На которых нет креста,
В том, что взорван храм Христа, —
Превратили рай в харчевню,
Трезвый край и в пьянь и в рвань,
Раскрестьянили деревню,
Расказачили Кубань.
И в подвале на Урале
Государь со всей семьей,
Получилось — мной расстрелян,
Получилось — только мной.
(Там же)
Александр Межиров как бы все обвинения, всю яростную гражданскую полемику первых лет перестройки предъявляет Николаю Тряпкину, сожалея, что этот «поэт по воле Божьей» впал в «старческую ярость», и даже признавая, что «ты Заступницей храним / В небе своего напева, / Звуков райских Серафим. / Твой напев туда возьму я, / Чтобы на земле Святой, / И горюя, и ликуя, / Слышать, Коля, голос твой…»

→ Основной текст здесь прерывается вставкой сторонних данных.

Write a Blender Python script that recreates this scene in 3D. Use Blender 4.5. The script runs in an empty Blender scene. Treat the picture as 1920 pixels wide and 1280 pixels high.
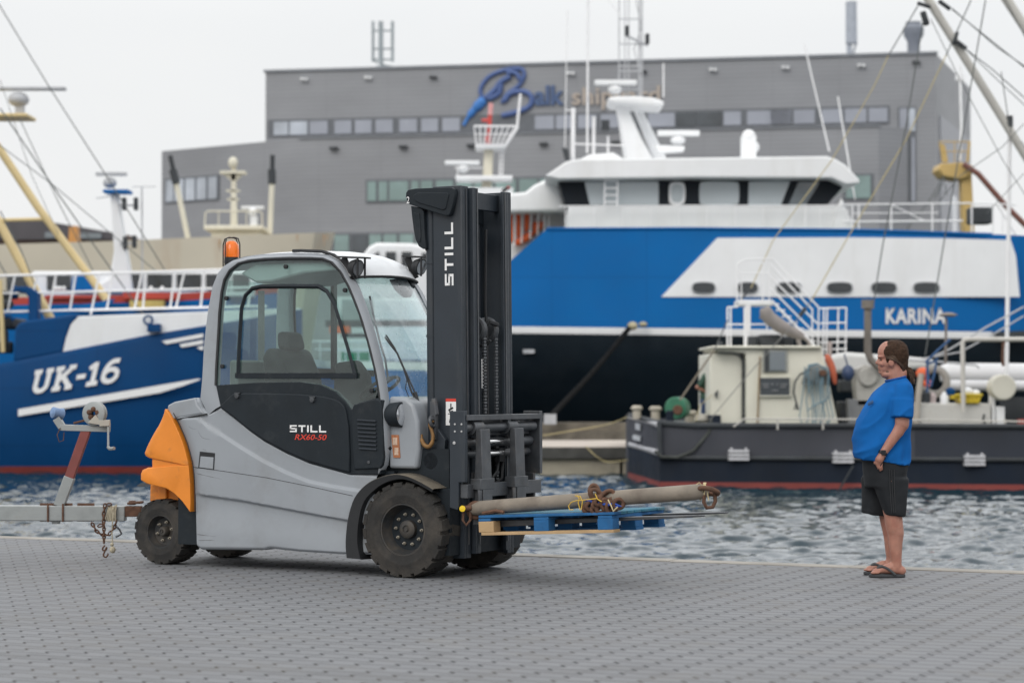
import bpy, bmesh, math, random
from mathutils import Matrix, Vector
rnd = random.Random(7)
# ------------------------------------------------------------------ camera, sky, sun, exposure
SC = bpy.context.scene
COL = SC.collection
F, CAMH, PITCH = 4300.0, 1.43, math.atan(80/4300.0)
cd = bpy.data.cameras.new('camera'); cam = bpy.data.objects.new('camera', cd); COL.objects.link(cam)
cam.location = (0, 0, CAMH); cam.rotation_euler = (math.pi/2 + PITCH, 0, 0)
cd.sensor_width = 36; cd.lens = F/1920*36; cd.clip_end = 5000
cd.dof.use_dof = True; cd.dof.focus_distance = 16.9; cd.dof.aperture_fstop = 2.15
SC.camera = cam
SC.view_settings.view_transform = 'Standard'; SC.view_settings.look = 'None'
SC.view_settings.gamma = 1; SC.view_settings.exposure = 0.0
SUN_EL, SUN_AZ = math.radians(36), math.radians(205)     # azimuth clockwise from +Y: behind the camera on the left
W = bpy.data.worlds.new('World'); SC.world = W; W.use_nodes = True
nt = W.node_tree; nt.nodes.clear()
def nd(t, ty, **kw):
    n = t.nodes.new(ty)
    for k, v in kw.items(): setattr(n, k, v)
    return n
wo = nd(nt, 'ShaderNodeOutputWorld'); bg = nd(nt, 'ShaderNodeBackground'); bg2 = nd(nt, 'ShaderNodeBackground'); mx = nd(nt, 'ShaderNodeMixShader')
sky = nd(nt, 'ShaderNodeTexSky', sky_type='NISHITA'); sky.sun_disc = False
sky.sun_elevation = SUN_EL; sky.sun_rotation = SUN_AZ; sky.air_density = 1.5; sky.dust_density = 3
bg.inputs[1].default_value = 0.09
nt.links.new(sky.outputs[0], bg.inputs[0])
tc = nd(nt, 'ShaderNodeTexCoord'); mp = nd(nt, 'ShaderNodeMapping'); mp.inputs['Scale'].default_value = (1.6, 1.6, 5)
nz = nd(nt, 'ShaderNodeTexNoise'); nz.inputs['Scale'].default_value = 1.7; nz.inputs['Detail'].default_value = 5; nz.inputs['Roughness'].default_value = .5
nt.links.new(tc.outputs['Generated'], mp.inputs[0]); nt.links.new(mp.outputs[0], nz.inputs[0])
cr = nd(nt, 'ShaderNodeValToRGB'); cr.color_ramp.elements[0].position = .3; cr.color_ramp.elements[1].position = .7
cr.color_ramp.elements[0].color = (.885, .90, .92, 1); cr.color_ramp.elements[1].color = (.95, .955, .96, 1)
nt.links.new(nz.outputs[0], cr.inputs[0]); nt.links.new(cr.outputs[0], bg2.inputs[0]); spw = nd(nt, 'ShaderNodeSeparateXYZ'); nt.links.new(tc.outputs['Generated'], spw.inputs[0]); mrw = nd(nt, 'ShaderNodeMapRange'); mrw.interpolation_type = 'SMOOTHSTEP'
for i_, v_ in ((1, .13), (2, .55), (3, 1.0), (4, 1.55)): mrw.inputs[i_].default_value = v_     # an overcast sky is brighter overhead than at the horizon
nt.links.new(spw.outputs[2], mrw.inputs[0]); 
def wm(op, a, b):
    m = nd(nt, 'ShaderNodeMath', operation=op)
    for i_, v_ in ((0, a), (1, b)):
        if isinstance(v_, (int, float)): m.inputs[i_].default_value = v_
        else: nt.links.new(v_, m.inputs[i_])
    return m.outputs[0]
def wr(src, a, b, c, d):
    m = nd(nt, 'ShaderNodeMapRange'); m.interpolation_type = 'SMOOTHSTEP'
    for i_, v_ in ((1, a), (2, b), (3, c), (4, d)): m.inputs[i_].default_value = v_
    nt.links.new(src, m.inputs[0]); return m.outputs[0]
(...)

Если честно, то в поэме Межирова мне слышны и собственное его покаяние, и тоска его по России, и даже какая-то тяга к бывшим русским друзьям:

Таня мной была любима.
Разлюбить ее не смог,
А еще любил Вадима
Воспаленный говорок…
(Там же)
Сейчас и Таня Глушкова, и Вадим Кожинов, и Николай Тряпкин уже перешли по другую сторону Бытия. Александр Межиров неожиданно прислал в «День литературы» свой голос в защиту томящегося в Лефортово Эдуарда Лимонова. Утихли и страсти первых лет крушения нашей державы. Сейчас можно уже сказать, что напрасно Александр Межиров увидел в гражданской и домашней драме Николая Тряпкина лишь одну антисемитскую страсть. Далеко не ко всем евреям обращены гневные строчки Тряпкина, и далеко не только к евреям, впавшим в грех разрушения. А и к таким же русским, таким же грузинам, таким же татарам… К высокомерию Америки, к тотальному непониманию России многими западными политиками. Со своей крестьянской народной логикой стремится поэт отъединить зло от святости, любовь от ненависти, ища изначальную прародину у всех народов. Как и у всякого природного русского человека, близкого и к земле, и к фольклорным началам, у Тряпкина нет вражды ни к каким народам и странам, и его зло всегда конкретно. С наивностью пророка он умудряется на страницах той же самой газеты «День» и обругать конкретный «жидовский шалман» у Троице-Сергиевой лавры, и написать скорбное послание своему другу Марку Соболю:

Дружище Марк! Не упрекай меня,
Что я стучусь в твое уединенье.
Давай-ка вновь присядем у огня,
Что мы когда-то звали вдохновеньем.
Скорблю, старик, что наш XX век
Столь оказался и сварлив и смраден.
Задели гной — и вот уж сам генсек
Прополз по миру — гадина из гадин.
… … … … … … … … … … … … … …
И вот бушуют вирусы вражды,
И вот снуют все яблоки раздора,
А мы друг другу целимся в зады
Иль прямо в грудь палим из-под забора…
Для нас ли дым взаимной чепухи?
Поверь-ка слову друга и поэта:
Я заложил бы все свои стихи
За первый стих из Нового Завета…
(«Послание Марку Соболю», 1993)
Так получилось, что и «Послание Марку Соболю», и «Стихи о Павле Антокольском» стали невольным ответом Николая Тряпкина своему бывшему приятелю, обосновавшемуся подальше и от личных, и от державных бед в благополучной Америке.

Все летим да бежим.
А в итоге — вселенская горечь.
Одинокий мой скит! Одинокое сердце мое!..
Дорогой мой старик!
Несравненный мой Павел Григорич!
Разреши мне взгрустнуть.
И поплакать во имя твое.
(«Стихи о Павле Антокольском», 1994)
Впрочем, не учитывает из своего американского далека Александр Межиров и некий семейно-домашний оттенок мнимого тряпкинского антисемитизма. Горечь семейного разлада переносится и на горечь межнациональных страстей. Так уж получилось, что стихи девяностых лет Николая Тряпкина полны и горечи, и печали, и беды, и прощаний. В них не так уютно, как бывало в иные годы и десятилетия.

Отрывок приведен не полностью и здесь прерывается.